--- Begin Recorded data ---
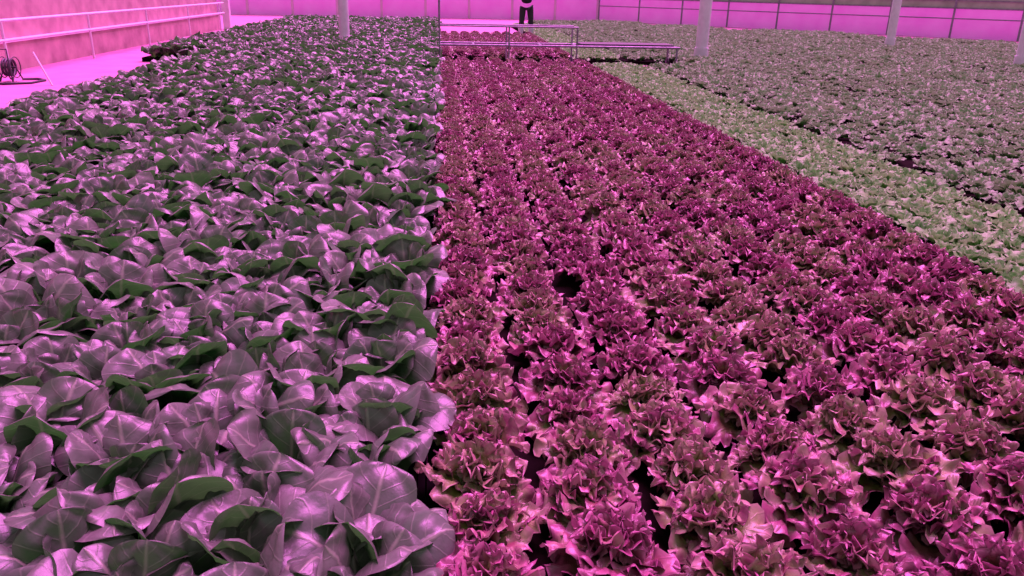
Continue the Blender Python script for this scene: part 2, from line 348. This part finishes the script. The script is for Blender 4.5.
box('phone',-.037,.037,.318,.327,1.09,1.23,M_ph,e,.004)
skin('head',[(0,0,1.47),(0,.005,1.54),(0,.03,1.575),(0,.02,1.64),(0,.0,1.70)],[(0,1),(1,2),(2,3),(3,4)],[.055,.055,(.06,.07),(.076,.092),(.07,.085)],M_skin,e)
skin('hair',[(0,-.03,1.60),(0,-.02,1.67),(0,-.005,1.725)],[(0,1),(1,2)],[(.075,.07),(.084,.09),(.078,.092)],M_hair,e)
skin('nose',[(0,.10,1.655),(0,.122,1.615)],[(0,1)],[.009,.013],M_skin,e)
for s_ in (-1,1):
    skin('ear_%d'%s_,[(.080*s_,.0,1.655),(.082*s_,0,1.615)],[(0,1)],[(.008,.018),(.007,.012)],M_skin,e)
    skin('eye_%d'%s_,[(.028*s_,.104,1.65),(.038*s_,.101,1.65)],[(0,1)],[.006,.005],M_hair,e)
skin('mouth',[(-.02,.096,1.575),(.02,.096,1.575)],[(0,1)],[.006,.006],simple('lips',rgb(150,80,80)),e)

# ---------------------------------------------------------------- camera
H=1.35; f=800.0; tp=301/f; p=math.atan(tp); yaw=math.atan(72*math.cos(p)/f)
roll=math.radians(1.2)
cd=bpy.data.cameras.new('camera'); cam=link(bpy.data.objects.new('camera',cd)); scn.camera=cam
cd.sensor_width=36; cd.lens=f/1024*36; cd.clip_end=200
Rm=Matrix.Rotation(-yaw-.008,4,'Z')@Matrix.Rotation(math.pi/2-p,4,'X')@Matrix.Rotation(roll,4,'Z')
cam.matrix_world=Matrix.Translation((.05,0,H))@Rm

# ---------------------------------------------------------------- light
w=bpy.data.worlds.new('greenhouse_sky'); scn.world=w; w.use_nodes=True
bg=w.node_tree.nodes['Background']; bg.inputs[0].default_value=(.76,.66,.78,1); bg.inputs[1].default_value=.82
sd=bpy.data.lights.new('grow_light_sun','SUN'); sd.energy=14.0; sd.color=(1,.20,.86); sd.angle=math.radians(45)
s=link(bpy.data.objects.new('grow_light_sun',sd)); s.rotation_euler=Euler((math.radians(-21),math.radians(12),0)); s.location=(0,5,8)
--- End Recorded data ---
Written problem: Without the pictures, output the full listing exactly as it stands.

Result:
Continue the Blender Python script for this scene: part 2, from line 348. This part finishes the script. The script is for Blender 4.5.
box('phone',-.037,.037,.318,.327,1.09,1.23,M_ph,e,.004)
skin('head',[(0,0,1.47),(0,.005,1.54),(0,.03,1.575),(0,.02,1.64),(0,.0,1.70)],[(0,1),(1,2),(2,3),(3,4)],[.055,.055,(.06,.07),(.076,.092),(.07,.085)],M_skin,e)
skin('hair',[(0,-.03,1.60),(0,-.02,1.67),(0,-.005,1.725)],[(0,1),(1,2)],[(.075,.07),(.084,.09),(.078,.092)],M_hair,e)
skin('nose',[(0,.10,1.655),(0,.122,1.615)],[(0,1)],[.009,.013],M_skin,e)
for s_ in (-1,1):
    skin('ear_%d'%s_,[(.080*s_,.0,1.655),(.082*s_,0,1.615)],[(0,1)],[(.008,.018),(.007,.012)],M_skin,e)
    skin('eye_%d'%s_,[(.028*s_,.104,1.65),(.038*s_,.101,1.65)],[(0,1)],[.006,.005],M_hair,e)
skin('mouth',[(-.02,.096,1.575),(.02,.096,1.575)],[(0,1)],[.006,.006],simple('lips',rgb(150,80,80)),e)

# ---------------------------------------------------------------- camera
H=1.35; f=800.0; tp=301/f; p=math.atan(tp); yaw=math.atan(72*math.cos(p)/f)
roll=math.radians(1.2)
cd=bpy.data.cameras.new('camera'); cam=link(bpy.data.objects.new('camera',cd)); scn.camera=cam
cd.sensor_width=36; cd.lens=f/1024*36; cd.clip_end=200
Rm=Matrix.Rotation(-yaw-.008,4,'Z')@Matrix.Rotation(math.pi/2-p,4,'X')@Matrix.Rotation(roll,4,'Z')
cam.matrix_world=Matrix.Translation((.05,0,H))@Rm

# ---------------------------------------------------------------- light
w=bpy.data.worlds.new('greenhouse_sky'); scn.world=w; w.use_nodes=True
bg=w.node_tree.nodes['Background']; bg.inputs[0].default_value=(.76,.66,.78,1); bg.inputs[1].default_value=.82
sd=bpy.data.lights.new('grow_light_sun','SUN'); sd.energy=14.0; sd.color=(1,.20,.86); sd.angle=math.radians(45)
s=link(bpy.data.objects.new('grow_light_sun',sd)); s.rotation_euler=Euler((math.radians(-21),math.radians(12),0)); s.location=(0,5,8)